There are some silly names out there, but that's how marketers get attention. There's really only two ways to go. The more professional / governmental clientele need the utilitarian/model number route, like the model 19 (I'll let you decide which), 92FS, 4006TSW, P229, P30SK, 70, 700CDL, M&P9c, 6920, and others that remind me of a Harris bipod model number. Public commentary will never complain that a governmental agency's LEO's/soldiers/etc are using some nondescript firearm (or ammo). Journalists will never make a deal out of such a model, if they report the correct model, that is. As we have seen in the past some journalists even just used "police grade" as a firearm description without elaborating.

Niche products that don't have a government agency marketing for them sell better to private consumers if they have a "paint color name" - something that transcends the model number, like the Wingmaster, Judge, Redhawk Alaskan, the Infidel, the Saint, the Raging Bull, the Black Talon, the Golden Saber, etc. Anything that inspires the buyer to dream about who they could be if they only had this product. Names like these inspire tall tales and lore along the lines of an artifact found in a role-playing video game.

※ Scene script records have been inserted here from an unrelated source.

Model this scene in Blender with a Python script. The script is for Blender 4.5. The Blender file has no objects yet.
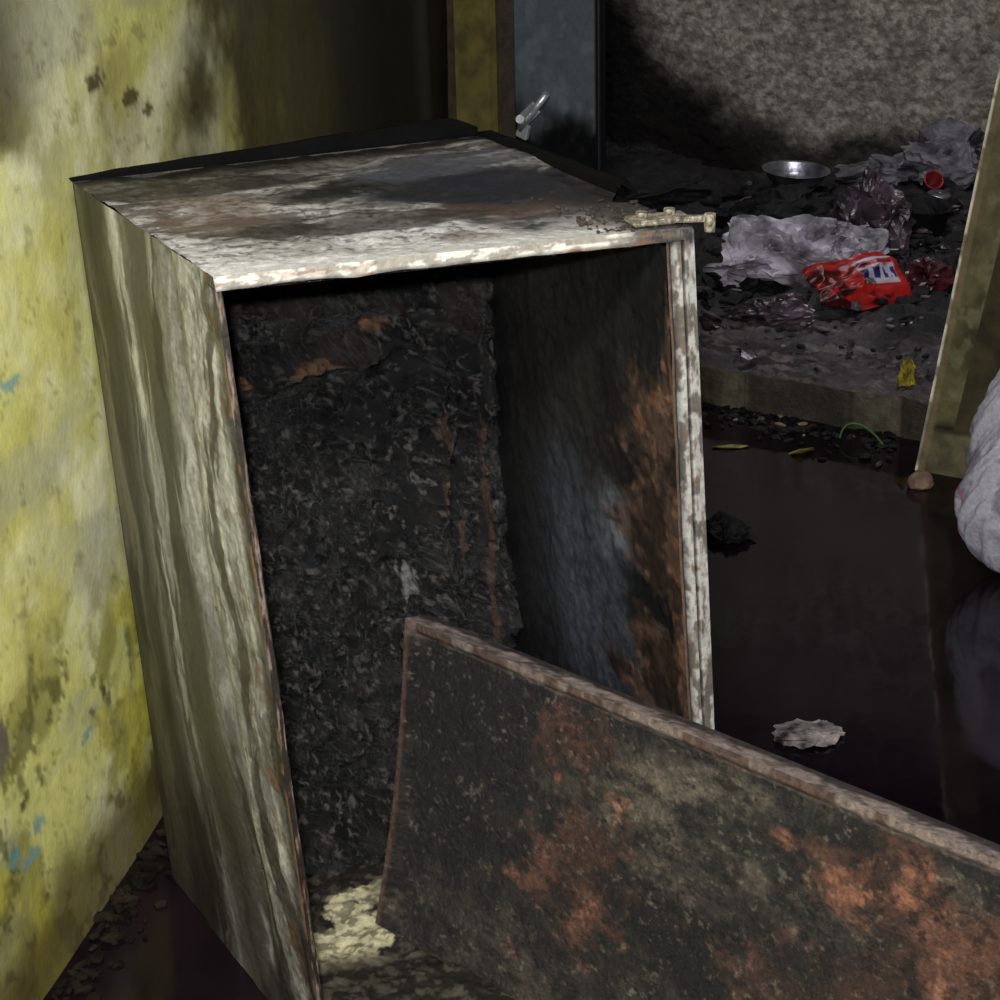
import bpy, bmesh, math, random
import numpy as np
from mathutils import Vector, Matrix, noise
random.seed(7)
sc=bpy.context.scene
sc.view_settings.view_transform='Standard'
sc.view_settings.look='None'

# ------------------------------------------------------------------ helpers
def lin(r,g,b):
    o=[]
    for c in (r,g,b):
        c=c/255.0
        o.append(c/12.92 if c<=0.04045 else ((c+0.055)/1.055)**2.4)
    return np.array(o)
def vn(x,y,seed):
    xi=np.floor(x).astype(np.int64); yi=np.floor(y).astype(np.int64)
    fx=x-xi; fy=y-yi; fx=fx*fx*(3-2*fx); fy=fy*fy*(3-2*fy)
    def h(a,b):
        n=(a*374761393+b*668265263+seed*1442695041)&0xffffffff
        n=((n^(n>>13))*1274126177)&0xffffffff
        n=((n^(n>>15))*2246822519)&0xffffffff
        n=n^(n>>16)
        return n/4294967295.0
    return (h(xi,yi)*(1-fx)+h(xi+1,yi)*fx)*(1-fy)+(h(xi,yi+1)*(1-fx)+h(xi+1,yi+1)*fx)*fy
def fbm(x,y,seed,oc=5,g=0.55):
    s=0;a=1;t=0
    for i in range(oc):
        s=s+a*vn(x*2**i+17.3*i,y*2**i+9.1*i,seed+i*31); t+=a; a*=g
    return s/t
def ridged(x,y,seed,oc=4,g=.55):
    s=0;a=1;t=0
    for i in range(oc):
        s=s+a*(1-np.abs(2*vn(x*2**i+17.3*i,y*2**i+9.1*i,seed+i*31)-1)); t+=a; a*=g
    return s/t
def ss(a,b,x):
    t=np.clip((x-a)/(b-a),0,1); return t*t*(3-2*t)
def blob(s,t,cs,ct,rs,rt,seed=1,rough=0.5,soft=0.35,freq=6):
    n=fbm(s/rs*freq*0.25+3.1,t/rt*freq*0.25+1.7,seed,5,.62)
    d=np.sqrt(((s-cs)/rs)**2+((t-ct)/rt)**2)+(n-0.5)*2*rough
    return 1-ss(1-soft,1+soft,d)
def mixc(c,new,m):
    new=np.asarray(new)
    return c*(1-m[...,None])+new*m[...,None]

def painted_mat(name,rough=0.6,bump=0.3,bscale=60,var=0.5,vscale=35,spec=0.4,metal=0.0,speck=0.0,speckcol=(0.5,0.48,0.45),bdist=0.01,stretch=(1,1,1),sscale=180,slo=0.64):
    m=bpy.data.materials.new(name); m.use_nodes=True; nt=m.node_tree; nt.nodes.clear()
    N=nt.nodes.new; L=nt.links.new
    out=N('ShaderNodeOutputMaterial'); b=N('ShaderNodeBsdfPrincipled'); L(b.outputs[0],out.inputs[0])
    at=N('ShaderNodeAttribute'); at.attribute_name='Col'
    tc=N('ShaderNodeTexCoord'); mp=N('ShaderNodeMapping'); L(tc.outputs['Object'],mp.inputs[0]); mp.inputs['Scale'].default_value=stretch
    n1=N('ShaderNodeTexNoise'); n1.inputs['Scale'].default_value=vscale; n1.inputs['Detail'].default_value=8; n1.inputs['Roughness'].default_value=0.7; L(mp.outputs[0],n1.inputs[0])
    mr=N('ShaderNodeMapRange'); mr.inputs[1].default_value=0.3; mr.inputs[2].default_value=0.7; mr.inputs[3].default_value=1-var; mr.inputs[4].default_value=1+var; L(n1.outputs[0],mr.inputs[0])
    vm=N('ShaderNodeVectorMath'); vm.operation='SCALE'; L(at.outputs['Color'],vm.inputs[0]); L(mr.outputs[0],vm.inputs['Scale'])
    col=vm.outputs[0]
    if speck>0:
        n2=N('ShaderNodeTexNoise'); n2.inputs['Scale'].default_value=sscale; n2.inputs['Detail'].default_value=4; n2.inputs['Roughness'].default_value=0.7; L(tc.outputs['Object'],n2.inputs[0])
        m2=N('ShaderNodeMapRange'); m2.inputs[1].default_value=slo; m2.inputs[2].default_value=slo+.08; m2.inputs[4].default_value=speck; L(n2.outputs[0],m2.inputs[0])
        mx=N('ShaderNodeMix'); mx.data_type='RGBA'; L(m2.outputs[0],mx.inputs['Factor']); L(col,mx.inputs['A']); mx.inputs['B'].default_value=(*speckcol,1); col=mx.outputs['Result']
    L(col,b.inputs['Base Color'])
    mm=N('ShaderNodeMath'); mm.operation='MULTIPLY'; mm.inputs[1].default_value=rough; L(at.outputs['Alpha'],mm.inputs[0]); L(mm.outputs[0],b.inputs['Roughness'])
    b.inputs['Specular IOR Level'].default_value=spec; b.inputs['Metallic'].default_value=metal
    n3=N('ShaderNodeTexNoise'); n3.inputs['Scale'].default_value=bscale; n3.inputs['Detail'].default_value=9; n3.inputs['Roughness'].default_value=0.72; L(mp.outputs[0],n3.inputs[0])
    bp=N('ShaderNodeBump'); bp.inputs['Strength'].default_value=bump; bp.inputs['Distance'].default_value=bdist; L(n3.outputs[0],bp.inputs['Height']); L(bp.outputs[0],b.inputs['Normal'])
    return m
def flat_mat(name,col,rough=0.5,metal=0.0,bump=0.2,bscale=40,var=0.35,vscale=20,spec=0.5):
    m=bpy.data.materials.new(name); m.use_nodes=True; nt=m.node_tree; b=nt.nodes['Principled BSDF']
    N=nt.nodes.new; L=nt.links.new
    tc=N('ShaderNodeTexCoord'); n1=N('ShaderNodeTexNoise'); n1.inputs['Scale'].default_value=vscale; n1.inputs['Detail'].default_value=7; L(tc.outputs['Object'],n1.inputs[0])
    cr=N('ShaderNodeValToRGB'); c=np.array(col)
    cr.color_ramp.elements[0].position=0.35; cr.color_ramp.elements[0].color=(*(c*(1-var)),1)
    cr.color_ramp.elements[1].position=0.65; cr.color_ramp.elements[1].color=(*np.clip(c*(1+var),0,1),1)
    L(n1.outputs[0],cr.inputs[0]); L(cr.outputs[0],b.inputs['Base Color'])
    b.inputs['Roughness'].default_value=rough; b.inputs['Metallic'].default_value=metal; b.inputs['Specular IOR Level'].default_value=spec
    n3=N('ShaderNodeTexNoise'); n3.inputs['Scale'].default_value=bscale; n3.inputs['Detail'].default_value=8; L(tc.outputs['Object'],n3.inputs[0])
    bp=N('ShaderNodeBump'); bp.inputs['Strength'].default_value=bump; bp.inputs['Distance'].default_value=0.01; L(n3.outputs[0],bp.inputs['Height']); L(bp.outputs[0],b.inputs['Normal'])
    return m
def obj_from(name,verts,faces,mat,parent=None,smooth=True):
    me=bpy.data.meshes.new(name); me.from_pydata([tuple(v) for v in verts],[],faces); me.update()
    if smooth: me.polygons.foreach_set('use_smooth',[True]*len(me.polygons))
    o=bpy.data.objects.new(name,me); sc.collection.objects.link(o)
    if mat: me.materials.append(mat)
    if parent: o.parent=parent
    return o
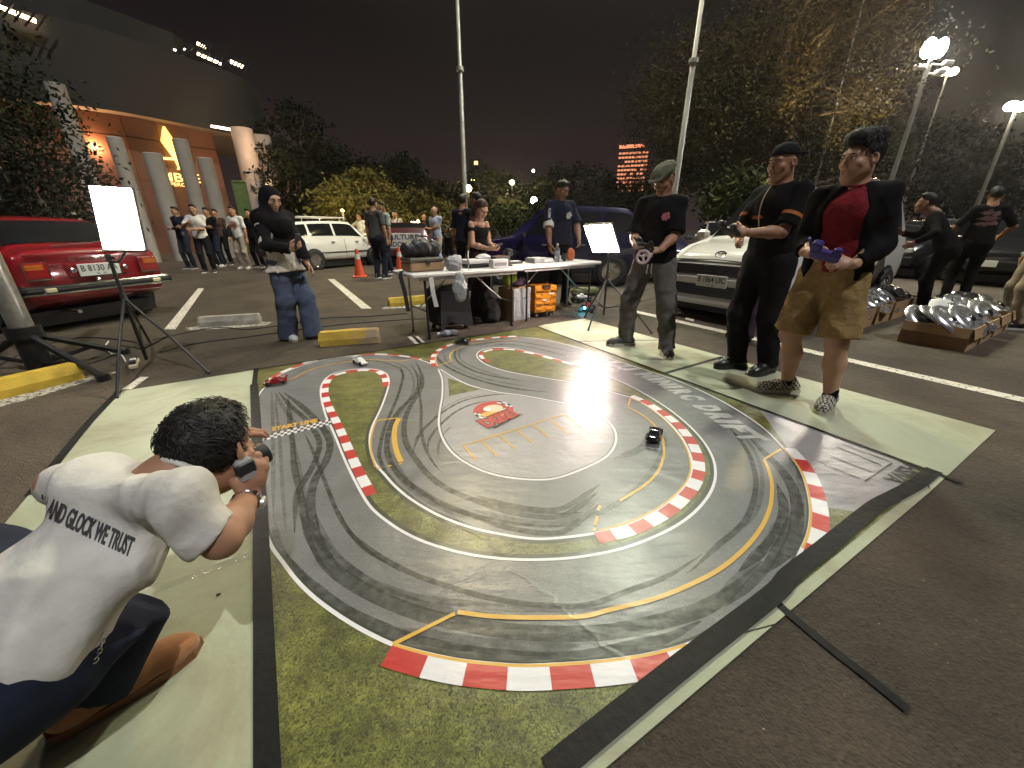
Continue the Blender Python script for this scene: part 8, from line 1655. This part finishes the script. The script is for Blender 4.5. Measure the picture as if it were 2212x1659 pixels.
mb.build('bracelet', M['chrome'], t); mb = MB(); mb.lathe([(.018, 0), (.018, .008), (.015, .010)], 18, M=T0 @ Matrix.Rotation(R(60), 4, 'Z') @ Matrix.Translation((.035, 0, 0)) @ Matrix.Rotation(R(90), 4, 'Y')); mb.build('watch_case', M['steel'], t, smooth=True)
ch = [dep(208, 1325, .82), dep(222, 1375, .80), dep(205, 1430, .79), dep(180, 1450, .79)]; mb = MB(); P = resample([Vector(q) for q in cr([Vector(c_) for c_ in ch], 10)], .009)
for i, q in enumerate(P[:-1]): d_ = (P[i + 1] - q).normalized(); Tq = frame(q, d_, d_.orthogonal()) @ Matrix.Rotation(R(90) * (i % 2), 4, 'X'); mb.tube([Tq @ Vector((.006 * math.cos(a * 1.0472), .0035 * math.sin(a * 1.0472), 0)) for a in range(7)], .0012, 4, caps=False)
tag(mb.build('wallet_chain', M['chrome'], origin=tuple(P[0])), 'steel wallet chain hanging from the photographer belt', 'chain')
# banner behind the cones
p = Vector((*bas(884, 540, 13.2), 0)); z0, z1 = .62, 1.06; t = thing('sign_board', 'white banner reading culture Indonesia behind the right cone', 'banner', p, .12); w_ = 1.15; mb = MB(); mb.bbox((-.18, 0, (z0 + z1) / 2), (w_, .02, z1 - z0), .004); mb.build('board', M['paper'], t)
for s_, zz in (('CULTURE', .95), ('INDONESIA', .74)):
    vs, fs = textpoly(s_, .98, .15, .02); mb = MB(); mb.add(vs, fs, 0, Matrix.Translation((-.18, -.013, zz)) @ Matrix.Rotation(R(90), 4, 'X')); mb.build('lettering', M['black'], t, fix=False)
for x in (-.6, .25): mb = MB(); mb.tube([(x, .02, 0), (x, .02, z1)], .015, 6); mb.build('post', M['black_metal'], t)
# litter on the board and the tarmac
for x, y, lab in ((473, 1287, 'small black chip of plastic on the left board'), (1330, 1180, 'x')):
    if lab == 'x': continue
    mb = MB(); mb.bbox((0, 0, .003), (.012, .005, .005), .001); tag(mb.build('plastic_chip', M['black'], loc=(*at(x, y), .0046), rot=(0, 0, .5)), lab, 'litter')
rg = np.random.default_rng(3); mb = MB()
for i in range(150):
    x, y = rg.uniform(.2, 3.4), rg.uniform(.35, 2.3)
    if (x - C_.x) * EY.x + (y - C_.y) * EY.y < .02 and (x - R2[0]) * EX.x + (y - R2[1]) * EX.y < .05: continue
    if y > 1.67 + (x - 2.19) * .576 - .16 and x < 3.1: continue
    s_ = rg.uniform(.001, .0045) * rg.uniform(.5, 1); mb.ell((x, y, s_ * .5), (s_, s_ * .8, s_ * .7), 5, 4)
tag(mb.build('gravel', M['grey_conc'], smooth='all', fix=False), kind='stuff')
# ================================================================== humid night air
hz = MB(); hz.box((0, 170, 44), (560, 580, 92)); HM = bpy.data.materials.new('haze_air'); HM.use_nodes = True; t = HM.node_tree; t.nodes.clear()
_v = t.nodes.new('ShaderNodeVolumePrincipled'); _v.inputs['Color'].default_value = (.93, .92, .90, 1); _v.inputs['Density'].default_value = .0007; _v.inputs['Anisotropy'].default_value = .82
_q = t.nodes.new('ShaderNodeOutputMaterial'); t.links.new(_v.outputs[0], _q.inputs['Volume'])
tag(hz.build('haze', HM), kind='stuff')
C.volume_bounces = 0
l=bpy.data.lights.new('t','SUN'); l.energy=2; lo=bpy.data.objects.new('t',l); COL.objects.link(lo); lo.rotation_euler=(.4,.3,0)
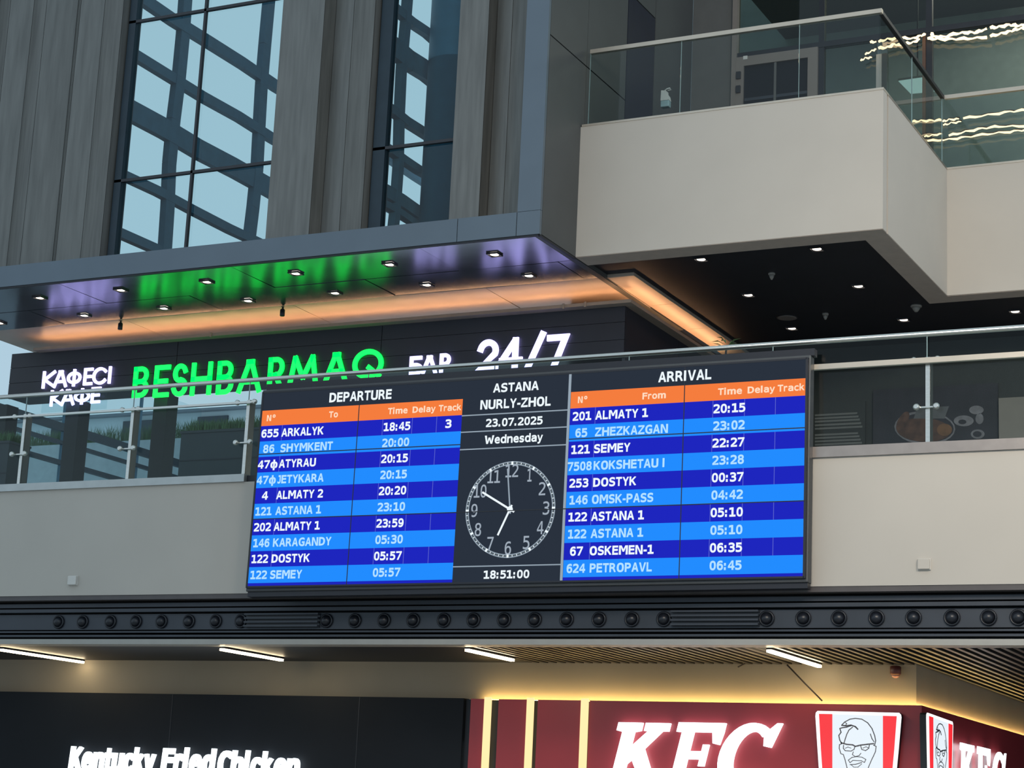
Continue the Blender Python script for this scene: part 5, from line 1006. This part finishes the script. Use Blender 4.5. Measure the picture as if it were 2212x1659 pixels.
# reflections of string lights in the glazing, built as glowing ropes
def reflected_string(pts, lab, r=.022):
    P = [atY(1700+x/4.148, y/4.148, DW-.12) for x, y in pts]; Q = []
    for i in range(len(P)-1):
        for k in range(4):
            u = k/4; q = P[i]*(1-u)+P[i+1]*u; Q.append(q+Vector((0, 0, .012*math.sin(len(Q)*1.9))))
    Q.append(P[-1])
    t_ = empty('string_light_reflection', Q[0], lab, 'string light', 'warm light string reflections in the top glazing')
    rr = [r*(.8+.3*math.sin(i*1.3)) for i in range(len(Q))]
    MB().tube(Q, rr, 8).build('reflected_rope', 'e_string', t_)
    MB().tube([q+Vector((0, .05, .035)) for q in Q], .012, 6).build('reflected_cord', 'cable', t_)
reflected_string([(745,380),(800,372)], 'short bright dash of reflected string light beside the balcony rail corner')
reflected_string([(820,375),(900,350),(990,345)], 'reflected string light left of the slanting rail, upper strand')
reflected_string([(700,490),(760,455),(800,440)], 'small stub of reflected string light above the pale door jamb', .016)
reflected_string([(660,545),(700,520),(760,515)], 'lowest left stub of reflected string light above the beige balcony', .016)
reflected_string([(820,432),(900,425),(960,395),(1035,405)], 'reflected string light left of the slanting rail, lower strand', .026)
reflected_string([(1030,340),(1130,345),(1195,320),(1240,310)], 'upper reflected strand just right of the slanting rail')
reflected_string([(1060,390),(1130,380),(1190,350)], 'lower reflected strand just right of the slanting rail')
reflected_string([(1290,300),(1320,330),(1400,330),(1520,300),(1620,290),(1700,290),(1790,255)], 'upper bright reflected strand right of the black mullion', .028)
reflected_string([(1260,345),(1350,350),(1480,350),(1620,345),(1790,335)], 'lower bright reflected strand right of the black mullion', .026)
reflected_string([(1820,250),(1900,240),(1990,222),(2060,230),(2140,225)], 'uppermost reflected strand at the right edge of the photo', .028)
reflected_string([(1820,325),(1920,300),(2000,280),(2060,262),(2140,250)], 'second reflected strand from the top at the right edge', .026)
reflected_string([(1120,1090),(1200,1082),(1300,1080),(1385,1075)], 'short reflected strand behind the beige return, upper row', .018)
reflected_string([(1395,1090),(1450,1072),(1540,1065)], 'short upper reflected dash of the paired dashes in the middle row', .016)
reflected_string([(1400,1122),(1470,1102),(1560,1090)], 'short lower reflected dash of the paired dashes in the middle row', .014)
reflected_string([(1580,1060),(1800,1030),(2000,1000),(2140,985)], 'long straight reflected strand of the middle row at right', .020)
reflected_string([(1230,1225),(1300,1212),(1390,1198)], 'short reflected strand low beside the beige return', .014)
reflected_string([(1260,1262),(1450,1250),(1600,1228),(1800,1200),(2000,1180),(2140,1162)], 'lowest long reflected strand above the right parapet', .018)
reflected_string([(1450,1215),(1600,1180),(1750,1150),(1900,1132),(2140,1132)], 'gently curved reflected strand above the lowest strand', .020)
# cool reflection in the glass, built as a glowing hung panel
A = atY(1940, 178, 29.0); zc_ = A.z
P = [atZ(1700+x/4.148, y/4.148, zc_) for x, y in ((1000,730),(1240,695),(1330,820),(1110,842))]
cl = empty('reflection_panel', sum(P, Vector())/4, 'square cool white glowing panel standing in for a reflection in the balcony corner glass', 'lamp')
MB().prism(P, (0, 0, .02)).build('reflection_sheet', 'e_panel', cl)
cP = sum(P, Vector())/4
MB().prism([cP+(p-cP)*1.04+Vector((0,0,.012)) for p in P], (0, 0, .03)).build('housing', 'mullion', cl)  # housing and hanger added for the stand-in reflection panel
MB().bar(cP+Vector((0,0,.03)), cP+Vector((0,0,7)), .02, .02, (1,0,0)).build('reflection_panel_hanger', 'mullion', cl)

# ================================================================== DOWNLIGHTS, SENSORS
def downlight(x, y, z, sq, lab, grp):
    r = empty('downlight', (x, y, z), lab, 'downlight', grp)
    s_ = .075; 
    b = MB()
    for q in ((-s_-.015, -s_, -s_-.015, s_+.015), (s_, s_+.015, -s_-.015, s_+.015)): b.box(x+q[0], x+q[1], y+q[2], y+q[3], z-.022, z+.0)
    for q in ((-s_-.015, -s_), (s_, s_+.015)): b.box(x-s_, x+s_, y+q[0], y+q[1], z-.022, z+.0)
    b.build('rim', 'mullion', r)
    MB().lathe((x, y, z-.014), [(.066, .012), (.06, 0), (.03, -.008)], 'z', 14).build('lamp', 'e_down', r)
    return r
cx_ = [-22.06, -20.30, -18.72, -17.12, -15.54, -13.95, -12.26]
xn = ['leftmost', 'second from left', 'third from left', 'fourth from left', 'fifth from left', 'sixth from left', 'rightmost']
for i, x in enumerate(cx_):
    if i: downlight(x, 23.70, ZS-.005, True, 'downlight %s of the front row in the glossy soffit' % ('leftmost', 'second from left', 'third from left', 'fourth from left', 'fifth from left', 'rightmost')[i-1], 'downlights in the glossy soffit')
    downlight(x, 24.82, ZS-.005, True, 'downlight %s of the rear row in the glossy soffit' % xn[i], 'downlights in the glossy soffit')
for x, y, lab in ((-9.65, 24.95, 'left front downlight in black ceiling under the balcony'), (-7.97, 24.95, 'right front downlight in black ceiling under the balcony'), (-9.64, 26.9, 'left middle row downlight in the black ceiling'), (-7.96, 26.9, 'right middle row downlight in the black ceiling'),
               (-9.64, 28.95, 'left back row downlight beside the round grille'), (-7.84, 28.92, 'middle back row downlight below the cone shaped sensor'), (-6.14, 28.9, 'rightmost downlight near the right edge of the photo')):
    downlight(x, y, ZS+.05, True, lab, 'downlights in the black ceiling')
for px, py, r_, lab in ((1667, 594, .05, 'small grey ceiling sensor between the front downlights'), (1783, 681, .05, 'small grey ceiling sensor right of the round grille'), (1979, 664, .085, 'grey cone shaped ceiling sensor under the balcony corner'), (1320, 668, .05, 'small grey sensor below the cove corner')):
    q = atZ(px, py, ZS+.02); z = ZS+.05 if px > 1400 else ZS
    t = empty('ceiling_sensor', (q.x, q.y, z), lab, 'sensor')
    MB().lathe((q.x, q.y, z), [(r_, 0), (r_, -.02), (r_*.9, -.03)], 'z', 16).build('base', 'sensor', t)
    MB().lathe((q.x, q.y, z-.03), [(r_*.8, 0), (r_*.55, -.04), (r_*.25, -.07)], 'z', 14).build('dome', 'sensor', t)
q = atZ(1700, 687, ZS+.04)
t = empty('ceiling_speaker', (q.x, q.y, ZS+.05), 'round flat grille in the black ceiling', 'speaker')
MB().lathe((q.x, q.y, ZS+.05), [(.15, 0), (.15, -.012), (.13, -.018)], 'z', 28).build('grille', 'grille', t)
MB().lathe((q.x, q.y, ZS+.05), [(.165, 0), (.165, -.008), (.15, -.01)], 'z', 28).build('ring', 'mullion', t)
for px, py, lab in ((261, 705, 'black spotlight hanging below the left cove'), (611, 675, 'black spotlight hanging below the middle cove')):
    q = atZ(px, py-12, ZS)
    t = empty('spotlight', (q.x, q.y, ZS-.1), lab, 'spotlight', 'black spotlights on the cove soffit')
    MB().lathe((q.x, q.y, ZS-.15), [(.035, 0), (.04, .01), (.04, .10), (.02, .12)], 'z', 14).build('barrel', 'nozzle', t)
    MB().lathe((q.x, q.y, ZS-.03), [(.015, 0), (.015, .028), (.03, .03)], 'z', 10).build('stem', 'nozzle', t)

While private consumers will absolutely buy firearms and ammo because a governmental agency uses it, governmental agencies get in trouble when an incident is reported with "paint color names" because a level of misinterpretation has been introduced and will be exploited by journalists. An incident that involves a G22 and Ranger SXT or PDX1 leaves no room to sensationalize anything about the firearm or ammo. Any incident involving a Raging Bull with Black Talon ammo does.